Extract word for word the lines of the listing from its start to the line holding "SC.camera = camo", both ends kept; pictures are not part of the copy.

========================================

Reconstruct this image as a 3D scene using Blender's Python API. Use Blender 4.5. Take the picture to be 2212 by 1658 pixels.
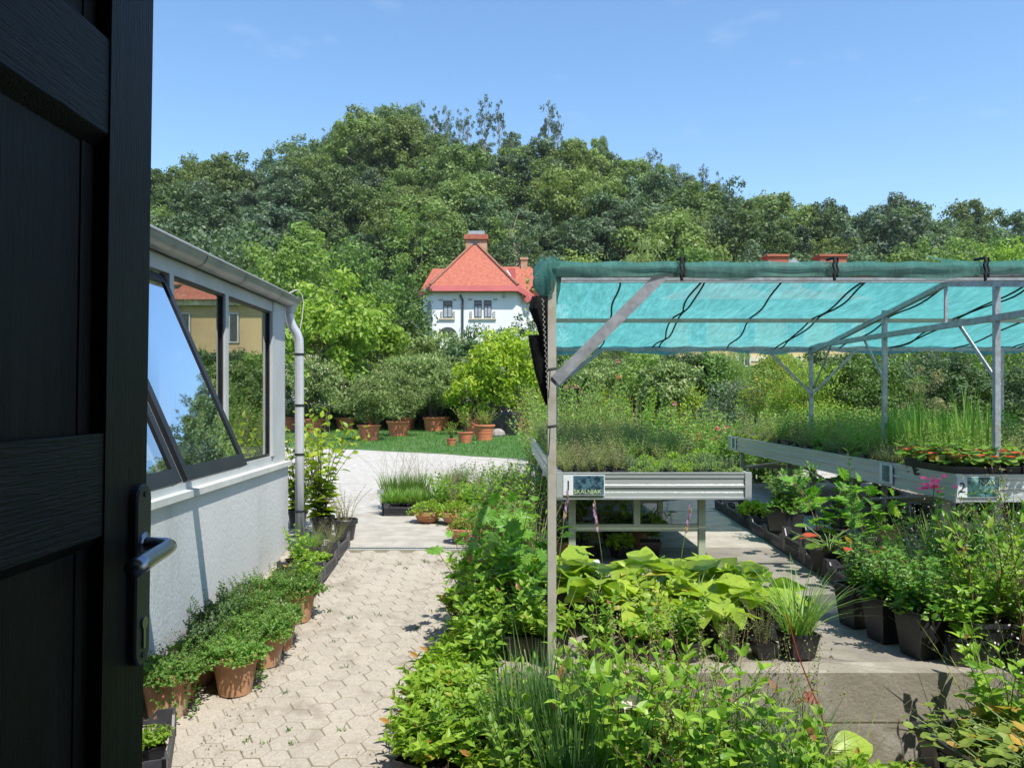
import bpy, bmesh, math, random
import numpy as np
from mathutils import Vector, Matrix
PI = math.pi
for o in list(bpy.data.objects):
    bpy.data.objects.remove(o)
SC = bpy.context.scene
COL = SC.collection

# ------------------------------------------------------------------ camera, sky, sun, exposure
# picture plane units: the photograph 2212 px wide; eye level at row 858, vanishing column 1085
FPX, CX, CY, EYE = 1750.0, 1085.0, 858.0, 1.5
cam = bpy.data.cameras.new('camera')
camo = bpy.data.objects.new('camera', cam)
COL.objects.link(camo)
camo.location = (0, 0, EYE)
camo.rotation_euler = (math.radians(90), 0, 0)
cam.sensor_width = 36.0
cam.lens = FPX / 2212 * 36
cam.shift_x = (1106 - CX) / 2212
cam.shift_y = (CY - 829) / 2212
cam.clip_start = 0.05
cam.clip_end = 3000
SC.camera = camo

SUNV = Vector((0.30, -0.50, 1.0)).normalized()          # towards the sun
elev = math.asin(SUNV.z)
azim = math.atan2(SUNV.x, SUNV.y)
w = bpy.data.worlds.new("World")
SC.world = w
w.use_nodes = True
nt = w.node_tree
bg = nt.nodes['Background']
sky = nt.nodes.new('ShaderNodeTexSky')
sky.sky_type = 'NISHITA'
sky.sun_disc = False
sky.sun_elevation = elev
sky.sun_rotation = azim
sky.air_density = 1.1
sky.dust_density = 0.6
sky.ozone_density = 2.2
hs = nt.nodes.new('ShaderNodeHueSaturation')
hs.inputs['Saturation'].default_value = 1.14
hs.inputs['Value'].default_value = 1.05
hs.inputs['Hue'].default_value = .499
nt.links.new(sky.outputs[0], hs.inputs['Color'])
tcs = nt.nodes.new('ShaderNodeTexCoord')
mps = nt.nodes.new('ShaderNodeMapping')
mps.inputs['Scale'].default_value = (2.2, 2.2, 7.0)
mps.inputs['Rotation'].default_value = (0.25, 0.3, 0.4)
ns = nt.nodes.new('ShaderNodeTexNoise')
ns.inputs['Scale'].default_value = 2.6
ns.inputs['Detail'].default_value = 9
ns.inputs['Roughness'].default_value = .62
nt.links.new(tcs.outputs['Generated'], mps.inputs[0])
nt.links.new(mps.outputs[0], ns.inputs['Vector'])
rs = nt.nodes.new('ShaderNodeValToRGB')
rs.color_ramp.elements[0].position = .60
rs.color_ramp.elements[0].color = (0, 0, 0, 1)
rs.color_ramp.elements[1].position = .82
rs.color_ramp.elements[1].color = (.16, .16, .16, 1)
nt.links.new(ns.outputs['Fac'], rs.inputs[0])
ms = nt.nodes.new('ShaderNodeMix')
ms.data_type = 'RGBA'
nt.links.new(rs.outputs[0], ms.inputs[0])
nt.links.new(hs.outputs[0], ms.inputs[6])
ms.inputs[7].default_value = (5.2, 5.6, 6.2, 1)
nt.links.new(ms.outputs[2], bg.inputs[0])
bg.inputs[1].default_value = 0.15

sl = bpy.data.lights.new('sun', 'SUN')
sl.energy = 5.0
sl.angle = math.radians(0.5)
sl.color = (1.0, 0.955, 0.88)
so = bpy.data.objects.new('sun', sl)
COL.objects.link(so)
so.rotation_euler = (-SUNV).to_track_quat('-Z', 'Y').to_euler()
SC.view_settings.view_transform = 'Standard'
SC.view_settings.look = 'None'
SC.view_settings.exposure = 0.56
SC.view_settings.gamma = 1
SC.render.engine = 'CYCLES'
SC.cycles.max_bounces = 8
SC.cycles.transparent_max_bounces = 12
SC.cycles.transmission_bounces = 4
SC.cycles.caustics_reflective = False
SC.cycles.caustics_refractive = False


def at(px, py, Y):
    return Vector(((px - CX) / FPX * Y, Y, EYE + (CY - py) / FPX * Y))


# ------------------------------------------------------------------ materials
def _nodes(name):
    m = bpy.data.materials.new(name)
    m.use_nodes = True
    return m, m.node_tree, m.node_tree.nodes['Principled BSDF']


def mix_rgb(nt, a, b, fac=None, blend='MIX', f=0.5):
    n = nt.nodes.new('ShaderNodeMix')
    n.data_type = 'RGBA'
    n.blend_type = blend
    n.inputs[0].default_value = f
    if fac is not None:
        nt.links.new(fac, n.inputs[0])
    for k, v in ((6, a), (7, b)):
        if isinstance(v, (tuple, list)):
            n.inputs[k].default_value = (*v[:3], 1)
        else:
            nt.links.new(v, n.inputs[k])
    return n.outputs[2]


def noise(nt, scale, detail=4, vec=None, rough=0.55, coord='Object', stretch=None):
    tc = nt.nodes.new('ShaderNodeTexCoord')
    n = nt.nodes.new('ShaderNodeTexNoise')
    n.inputs['Scale'].default_value = scale
    n.inputs['Detail'].default_value = detail
    n.inputs['Roughness'].default_value = rough
    src = tc.outputs[coord]
    if stretch:
        mp = nt.nodes.new('ShaderNodeMapping')
        mp.inputs['Scale'].default_value = stretch
        nt.links.new(src, mp.inputs[0])
        src = mp.outputs[0]
    nt.links.new(src, n.inputs['Vector'])
    return n.outputs['Fac']


def ramp(nt, fac, stops):
    r = nt.nodes.new('ShaderNodeValToRGB')
    els = r.color_ramp.elements
    while len(els) < len(stops):
        els.new(0.5)
    for e, (p, c) in zip(els, stops):
        e.position = p
        e.color = (*c[:3], 1) if isinstance(c, (tuple, list)) else (c, c, c, 1)
    nt.links.new(fac, r.inputs[0])
    return r.outputs[0]


def bump(nt, height, strength, dist, bsdf):
    b = nt.nodes.new('ShaderNodeBump')
    b.inputs['Strength'].default_value = strength
    b.inputs['Distance'].default_value = dist
    nt.links.new(height, b.inputs['Height'])
    nt.links.new(b.outputs[0], bsdf.inputs['Normal'])


def M(name, c1, c2=None, rough=0.7, scale=6, bs=0.0, bscale=40, bdist=0.01, metal=0.0, spec=0.4, stretch=None,
      c3=None, s3=1.2, island=0.0):
    m, nt, b = _nodes(name)
    c2 = c2 or tuple(x * 0.75 for x in c1)
    f = noise(nt, scale, 6, stretch=stretch)
    col = mix_rgb(nt, c1, c2, ramp(nt, f, [(0.35, 0.0), (0.65, 1.0)]))
    if c3:
        f3 = noise(nt, s3, 8, rough=0.65, stretch=stretch)
        col = mix_rgb(nt, col, c3, ramp(nt, f3, [(0.52, 0.0), (0.70, 0.85)]))
    if island:
        g = nt.nodes.new('ShaderNodeNewGeometry')
        hsv = nt.nodes.new('ShaderNodeHueSaturation')
        mr = nt.nodes.new('ShaderNodeMapRange')
        mr.inputs[3].default_value = 1 - island
        mr.inputs[4].default_value = 1 + island
        nt.links.new(g.outputs['Random Per Island'], mr.inputs[0])
        nt.links.new(mr.outputs[0], hsv.inputs['Value'])
        nt.links.new(col, hsv.inputs['Color'])
        col = hsv.outputs[0]
    nt.links.new(col, b.inputs['Base Color'])
    b.inputs['Roughness'].default_value = rough
    b.inputs['Metallic'].default_value = metal
    b.inputs['Specular IOR Level'].default_value = spec
    if bs:
        bump(nt, noise(nt, bscale, 6, stretch=stretch), bs, bdist, b)
    return m


def LM(name, a, b_, c=None, pc=0.9, trans=0.38, objvar=0.0, rough=0.5, spec=0.35, alt=None, blotch=28):
    """leaf material: every leaf (mesh island) gets its own tint between a and b_, a few take c"""
    m, nt, b = _nodes(name)
    g = nt.nodes.new('ShaderNodeNewGeometry')
    stops = [(0.0, a), (pc if c else 1.0, b_)]
    if c:
        stops.append((min(0.999, pc + 0.02), c))
    col = ramp(nt, g.outputs['Random Per Island'], stops)
    if objvar:
        oi = nt.nodes.new('ShaderNodeObjectInfo')
        if alt:
            col = mix_rgb(nt, col, alt, ramp(nt, oi.outputs['Random'], [(0.25, 0.0), (0.95, 0.75)]))
            m3 = nt.nodes.new('ShaderNodeMath')
            m3.operation = 'MULTIPLY'
            m3.inputs[1].default_value = 13.7
            m4 = nt.nodes.new('ShaderNodeMath')
            m4.operation = 'FRACT'
            nt.links.new(oi.outputs['Random'], m3.inputs[0])
            nt.links.new(m3.outputs[0], m4.inputs[0])
            col = mix_rgb(nt, col, (.075, .13, .085), ramp(nt, m4.outputs[0], [(0.6, 0.0), (0.95, 0.6)]))
        hsv = nt.nodes.new('ShaderNodeHueSaturation')
        mr = nt.nodes.new('ShaderNodeMapRange')
        mr.inputs[3].default_value = 1 - objvar * 0.75
        mr.inputs[4].default_value = 1 + objvar * 0.55
        mu = nt.nodes.new('ShaderNodeMath')
        mu.operation = 'FRACT'
        m2 = nt.nodes.new('ShaderNodeMath')
        m2.operation = 'MULTIPLY'
        m2.inputs[1].default_value = 7.31
        nt.links.new(oi.outputs['Random'], m2.inputs[0])
        nt.links.new(m2.outputs[0], mu.inputs[0])
        nt.links.new(mu.outputs[0], mr.inputs[0])
        nt.links.new(mr.outputs[0], hsv.inputs['Value'])
        nt.links.new(col, hsv.inputs['Color'])
        col = hsv.outputs[0]
    bl = noise(nt, blotch, 5, rough=.7)
    col = mix_rgb(nt, col, (.62, .58, .42), ramp(nt, bl, [(.50, 0.0), (.72, .75)]), blend='MULTIPLY')
    nt.links.new(col, b.inputs['Base Color'])
    b.inputs['Roughness'].default_value = rough
    b.inputs['Specular IOR Level'].default_value = spec
    tr = nt.nodes.new('ShaderNodeBsdfTranslucent')
    tc = mix_rgb(nt, col, (1.0, 1.0, 0.35), blend='MULTIPLY', f=0.6)
    br = nt.nodes.new('ShaderNodeHueSaturation')
    br.inputs['Value'].default_value = 1.7
    nt.links.new(tc, br.inputs['Color'])
    nt.links.new(br.outputs[0], tr.inputs[0])
    mx = nt.nodes.new('ShaderNodeMixShader')
    mx.inputs[0].default_value = trans
    nt.links.new(b.outputs[0], mx.inputs[1])
    nt.links.new(tr.outputs[0], mx.inputs[2])
    nt.links.new(mx.outputs[0], nt.nodes['Material Output'].inputs[0])
    return m


def glass_mat(name, tint, refl=1.6, base=0.03, blue=(0.9, 0.95, 1.0)):
    m = bpy.data.materials.new(name)
    m.use_nodes = True
    nt = m.node_tree
    nt.nodes.clear()
    out = nt.nodes.new('ShaderNodeOutputMaterial')
    t = nt.nodes.new('ShaderNodeBsdfTransparent')
    t.inputs[0].default_value = (*tint, 1)
    g = nt.nodes.new('ShaderNodeBsdfGlossy')
    g.inputs['Roughness'].default_value = 0.01
    g.inputs['Color'].default_value = (*blue, 1)
    f = nt.nodes.new('ShaderNodeFresnel')
    f.inputs[0].default_value = 1.55
    mu = nt.nodes.new('ShaderNodeMath')
    mu.operation = 'MULTIPLY_ADD'
    mu.use_clamp = True
    mu.inputs[1].default_value = refl
    mu.inputs[2].default_value = base
    nt.links.new(f.outputs[0], mu.inputs[0])
    ge = nt.nodes.new('ShaderNodeNewGeometry')
    fb = nt.nodes.new('ShaderNodeMath')
    fb.operation = 'SUBTRACT'
    fb.use_clamp = True
    nt.links.new(mu.outputs[0], fb.inputs[0])
    nt.links.new(ge.outputs['Backfacing'], fb.inputs[1])
    mx = nt.nodes.new('ShaderNodeMixShader')
    nt.links.new(fb.outputs[0], mx.inputs[0])
    nt.links.new(t.outputs[0], mx.inputs[1])
    nt.links.new(g.outputs[0], mx.inputs[2])
    nt.links.new(mx.outputs[0], out.inputs[0])
    return m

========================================

■ EXERCISE OUTPUT ■
Reconstruct this image as a 3D scene using Blender's Python API. Use Blender 4.5. Take the picture to be 2212 by 1658 pixels.
import bpy, bmesh, math, random
import numpy as np
from mathutils import Vector, Matrix
PI = math.pi
for o in list(bpy.data.objects):
    bpy.data.objects.remove(o)
SC = bpy.context.scene
COL = SC.collection

# ------------------------------------------------------------------ camera, sky, sun, exposure
# picture plane units: the photograph 2212 px wide; eye level at row 858, vanishing column 1085
FPX, CX, CY, EYE = 1750.0, 1085.0, 858.0, 1.5
cam = bpy.data.cameras.new('camera')
camo = bpy.data.objects.new('camera', cam)
COL.objects.link(camo)
camo.location = (0, 0, EYE)
camo.rotation_euler = (math.radians(90), 0, 0)
cam.sensor_width = 36.0
cam.lens = FPX / 2212 * 36
cam.shift_x = (1106 - CX) / 2212
cam.shift_y = (CY - 829) / 2212
cam.clip_start = 0.05
cam.clip_end = 3000
SC.camera = camo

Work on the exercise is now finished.